A notice of case settlement was filed on Oct. 28. Echo Fox addressed Fox's departure in a statement issued Oct. 29.

Fox co-founded Beverly Hills-based esports team owner Echo Fox in 2015 with Amit Raizada, whose shares he acquired for $10 million in January 2019, making Fox the general partner.

Fox was previously sued by investors for mismanagement of the esports company, and he in turn filed a lawsuit accusing investors of misappropriating funds, among other allegations. The lawsuits are all expected to be dismissed and settled out of court.

The future of Echo Fox first came into question in September, when West L.A.-based Riot Games forced the ownership group to sell its valuable slot in the “League of Legends” Championship Series (LCS) esports tournament following an incident where Raizada used racist language when speaking with Fox and a co-founder.

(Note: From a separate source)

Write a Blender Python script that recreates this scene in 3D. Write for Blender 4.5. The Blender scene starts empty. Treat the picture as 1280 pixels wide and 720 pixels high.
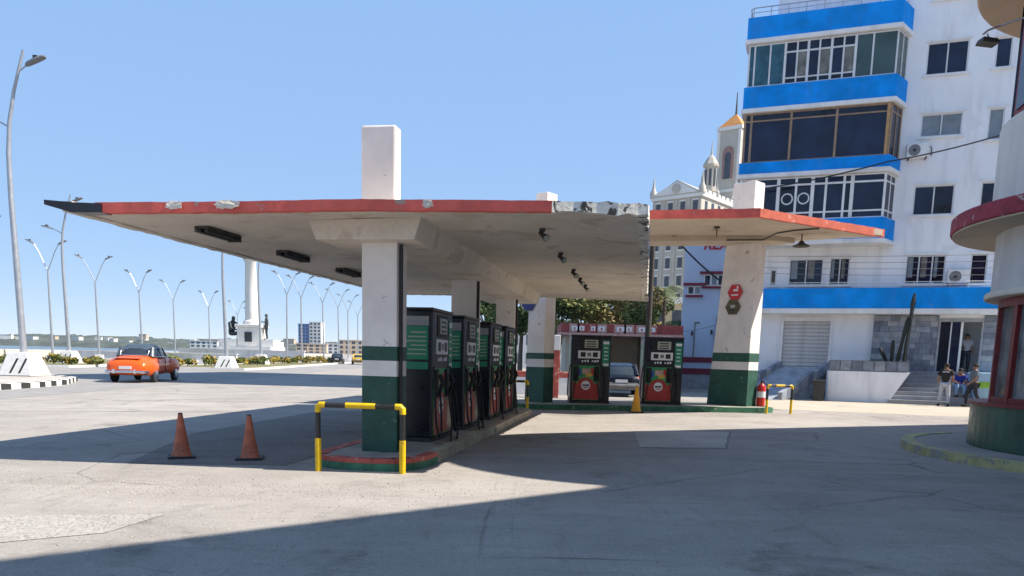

Echo Fox investors, doing business under the name Eleven Stones, sued Fox in June over his failure to pay back a borrowed $5.1 million promissory note. The suit was later dismissed as Fox’s business partner (and SourceRock Partners investor) Khalid Jones bought the debt.

Fox was sued again in August by investor Stratton Sclavos, who filed the case on behalf of Echo Fox’s investors requesting Fox be removed as general partner of Echo Fox. The suit also sought to prevent Fox from receiving proceeds of the LCS slot sale.

In the August filing, investors claimed Fox “engaged in a pattern and practice of self-dealing and grossly negligent, reckless or fraudulent conduct in his management and operation of Echo Fox to the detriment of its limited partners.”

Sclavos is a founding partner of Beverly Hills firm Vision Esports, which invested $11.3 million in Echo Fox in early 2018. He was one of several Echo Fox backers named in the lawsuit Fox filed in early October.

The Riot Games championship slot ultimately sold to esports organization Evil Geniuses for $30 million. As part of the joint stipulation agreement filed, proceeds from the sale will be sent directly to an Echo Fox bank account in Florida, not an escrow.

The settlement “involves a change in ownership and reconstitution of the General Partner of Echo Fox so that, among other things, Fox no longer owns, controls or is involved in the General Partner,” the filing reads.

Raizada confirmed the suit dismissals and said in an email, “I am beyond thrilled by this settlement.” He would not comment on the future of Echo Fox as a company or esports competitor.

Fox did not return requests for comment.